GIVEN PROBLEM:
Reproduce the records below exactly as given.

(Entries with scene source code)
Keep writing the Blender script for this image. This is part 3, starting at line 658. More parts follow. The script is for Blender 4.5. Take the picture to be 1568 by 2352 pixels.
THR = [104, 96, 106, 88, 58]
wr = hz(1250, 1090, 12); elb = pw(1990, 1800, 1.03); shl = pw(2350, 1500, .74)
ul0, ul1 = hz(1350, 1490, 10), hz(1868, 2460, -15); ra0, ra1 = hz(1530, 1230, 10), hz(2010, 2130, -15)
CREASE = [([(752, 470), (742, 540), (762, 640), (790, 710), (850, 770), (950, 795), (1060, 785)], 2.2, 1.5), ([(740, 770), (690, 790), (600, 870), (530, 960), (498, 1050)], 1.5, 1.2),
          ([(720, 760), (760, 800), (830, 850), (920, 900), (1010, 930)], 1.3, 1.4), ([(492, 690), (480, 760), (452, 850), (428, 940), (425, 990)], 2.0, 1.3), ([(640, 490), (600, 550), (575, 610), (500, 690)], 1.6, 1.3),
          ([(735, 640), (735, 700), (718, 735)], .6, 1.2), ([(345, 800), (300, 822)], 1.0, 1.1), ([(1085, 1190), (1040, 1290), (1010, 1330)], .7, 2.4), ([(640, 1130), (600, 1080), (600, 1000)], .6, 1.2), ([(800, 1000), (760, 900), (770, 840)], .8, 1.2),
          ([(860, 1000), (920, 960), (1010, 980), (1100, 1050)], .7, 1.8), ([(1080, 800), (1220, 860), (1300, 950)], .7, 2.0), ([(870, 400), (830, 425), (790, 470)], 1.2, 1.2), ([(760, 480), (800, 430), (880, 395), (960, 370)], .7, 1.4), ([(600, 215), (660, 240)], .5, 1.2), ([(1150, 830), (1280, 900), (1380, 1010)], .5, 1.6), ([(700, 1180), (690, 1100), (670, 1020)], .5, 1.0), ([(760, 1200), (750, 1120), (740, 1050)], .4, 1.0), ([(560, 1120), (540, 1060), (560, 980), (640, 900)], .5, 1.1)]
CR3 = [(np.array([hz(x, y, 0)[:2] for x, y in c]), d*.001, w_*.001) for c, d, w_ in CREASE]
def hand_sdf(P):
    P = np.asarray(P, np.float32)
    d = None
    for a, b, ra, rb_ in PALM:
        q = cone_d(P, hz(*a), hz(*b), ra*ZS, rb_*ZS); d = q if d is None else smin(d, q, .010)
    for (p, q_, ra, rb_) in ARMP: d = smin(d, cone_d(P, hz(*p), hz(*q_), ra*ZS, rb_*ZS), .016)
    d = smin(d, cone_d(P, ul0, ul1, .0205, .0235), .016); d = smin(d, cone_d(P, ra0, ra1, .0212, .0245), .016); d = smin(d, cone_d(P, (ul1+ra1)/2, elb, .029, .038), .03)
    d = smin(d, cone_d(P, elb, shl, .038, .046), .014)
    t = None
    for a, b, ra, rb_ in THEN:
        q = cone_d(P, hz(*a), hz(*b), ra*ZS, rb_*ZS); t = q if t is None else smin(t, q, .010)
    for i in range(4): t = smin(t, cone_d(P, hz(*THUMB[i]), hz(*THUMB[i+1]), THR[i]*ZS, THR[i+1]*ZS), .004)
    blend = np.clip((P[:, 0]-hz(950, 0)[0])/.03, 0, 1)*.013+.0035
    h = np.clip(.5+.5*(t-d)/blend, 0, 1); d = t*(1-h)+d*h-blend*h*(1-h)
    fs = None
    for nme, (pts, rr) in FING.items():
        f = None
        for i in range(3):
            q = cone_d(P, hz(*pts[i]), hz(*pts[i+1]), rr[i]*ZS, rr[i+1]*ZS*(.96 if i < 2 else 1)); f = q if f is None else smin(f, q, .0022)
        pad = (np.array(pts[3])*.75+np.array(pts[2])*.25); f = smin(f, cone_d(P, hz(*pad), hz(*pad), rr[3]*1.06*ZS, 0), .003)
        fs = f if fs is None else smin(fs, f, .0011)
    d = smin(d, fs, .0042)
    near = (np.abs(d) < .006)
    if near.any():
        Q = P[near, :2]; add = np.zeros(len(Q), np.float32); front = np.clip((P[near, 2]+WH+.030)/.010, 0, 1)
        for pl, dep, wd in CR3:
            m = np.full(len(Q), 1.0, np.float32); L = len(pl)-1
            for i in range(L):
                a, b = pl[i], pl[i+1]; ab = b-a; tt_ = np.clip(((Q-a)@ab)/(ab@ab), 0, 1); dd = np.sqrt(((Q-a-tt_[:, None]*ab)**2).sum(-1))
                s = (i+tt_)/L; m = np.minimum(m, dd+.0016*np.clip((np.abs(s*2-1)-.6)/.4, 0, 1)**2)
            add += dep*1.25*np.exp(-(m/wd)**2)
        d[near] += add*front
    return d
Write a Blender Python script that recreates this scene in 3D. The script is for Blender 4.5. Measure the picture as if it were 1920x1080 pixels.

RESULT BELOW:
Keep writing the Blender script for this image. This is part 3, starting at line 658. More parts follow. The script is for Blender 4.5. Take the picture to be 1568 by 2352 pixels.
THR = [104, 96, 106, 88, 58]
wr = hz(1250, 1090, 12); elb = pw(1990, 1800, 1.03); shl = pw(2350, 1500, .74)
ul0, ul1 = hz(1350, 1490, 10), hz(1868, 2460, -15); ra0, ra1 = hz(1530, 1230, 10), hz(2010, 2130, -15)
CREASE = [([(752, 470), (742, 540), (762, 640), (790, 710), (850, 770), (950, 795), (1060, 785)], 2.2, 1.5), ([(740, 770), (690, 790), (600, 870), (530, 960), (498, 1050)], 1.5, 1.2),
          ([(720, 760), (760, 800), (830, 850), (920, 900), (1010, 930)], 1.3, 1.4), ([(492, 690), (480, 760), (452, 850), (428, 940), (425, 990)], 2.0, 1.3), ([(640, 490), (600, 550), (575, 610), (500, 690)], 1.6, 1.3),
          ([(735, 640), (735, 700), (718, 735)], .6, 1.2), ([(345, 800), (300, 822)], 1.0, 1.1), ([(1085, 1190), (1040, 1290), (1010, 1330)], .7, 2.4), ([(640, 1130), (600, 1080), (600, 1000)], .6, 1.2), ([(800, 1000), (760, 900), (770, 840)], .8, 1.2),
          ([(860, 1000), (920, 960), (1010, 980), (1100, 1050)], .7, 1.8), ([(1080, 800), (1220, 860), (1300, 950)], .7, 2.0), ([(870, 400), (830, 425), (790, 470)], 1.2, 1.2), ([(760, 480), (800, 430), (880, 395), (960, 370)], .7, 1.4), ([(600, 215), (660, 240)], .5, 1.2), ([(1150, 830), (1280, 900), (1380, 1010)], .5, 1.6), ([(700, 1180), (690, 1100), (670, 1020)], .5, 1.0), ([(760, 1200), (750, 1120), (740, 1050)], .4, 1.0), ([(560, 1120), (540, 1060), (560, 980), (640, 900)], .5, 1.1)]
CR3 = [(np.array([hz(x, y, 0)[:2] for x, y in c]), d*.001, w_*.001) for c, d, w_ in CREASE]
def hand_sdf(P):
    P = np.asarray(P, np.float32)
    d = None
    for a, b, ra, rb_ in PALM:
        q = cone_d(P, hz(*a), hz(*b), ra*ZS, rb_*ZS); d = q if d is None else smin(d, q, .010)
    for (p, q_, ra, rb_) in ARMP: d = smin(d, cone_d(P, hz(*p), hz(*q_), ra*ZS, rb_*ZS), .016)
    d = smin(d, cone_d(P, ul0, ul1, .0205, .0235), .016); d = smin(d, cone_d(P, ra0, ra1, .0212, .0245), .016); d = smin(d, cone_d(P, (ul1+ra1)/2, elb, .029, .038), .03)
    d = smin(d, cone_d(P, elb, shl, .038, .046), .014)
    t = None
    for a, b, ra, rb_ in THEN:
        q = cone_d(P, hz(*a), hz(*b), ra*ZS, rb_*ZS); t = q if t is None else smin(t, q, .010)
    for i in range(4): t = smin(t, cone_d(P, hz(*THUMB[i]), hz(*THUMB[i+1]), THR[i]*ZS, THR[i+1]*ZS), .004)
    blend = np.clip((P[:, 0]-hz(950, 0)[0])/.03, 0, 1)*.013+.0035
    h = np.clip(.5+.5*(t-d)/blend, 0, 1); d = t*(1-h)+d*h-blend*h*(1-h)
    fs = None
    for nme, (pts, rr) in FING.items():
        f = None
        for i in range(3):
            q = cone_d(P, hz(*pts[i]), hz(*pts[i+1]), rr[i]*ZS, rr[i+1]*ZS*(.96 if i < 2 else 1)); f = q if f is None else smin(f, q, .0022)
        pad = (np.array(pts[3])*.75+np.array(pts[2])*.25); f = smin(f, cone_d(P, hz(*pad), hz(*pad), rr[3]*1.06*ZS, 0), .003)
        fs = f if fs is None else smin(fs, f, .0011)
    d = smin(d, fs, .0042)
    near = (np.abs(d) < .006)
    if near.any():
        Q = P[near, :2]; add = np.zeros(len(Q), np.float32); front = np.clip((P[near, 2]+WH+.030)/.010, 0, 1)
        for pl, dep, wd in CR3:
            m = np.full(len(Q), 1.0, np.float32); L = len(pl)-1
            for i in range(L):
                a, b = pl[i], pl[i+1]; ab = b-a; tt_ = np.clip(((Q-a)@ab)/(ab@ab), 0, 1); dd = np.sqrt(((Q-a-tt_[:, None]*ab)**2).sum(-1))
                s = (i+tt_)/L; m = np.minimum(m, dd+.0016*np.clip((np.abs(s*2-1)-.6)/.4, 0, 1)**2)
            add += dep*1.25*np.exp(-(m/wd)**2)
        d[near] += add*front
    return d
Write a Blender Python script that recreates this scene in 3D. The script is for Blender 4.5. Measure the picture as if it were 1920x1080 pixels.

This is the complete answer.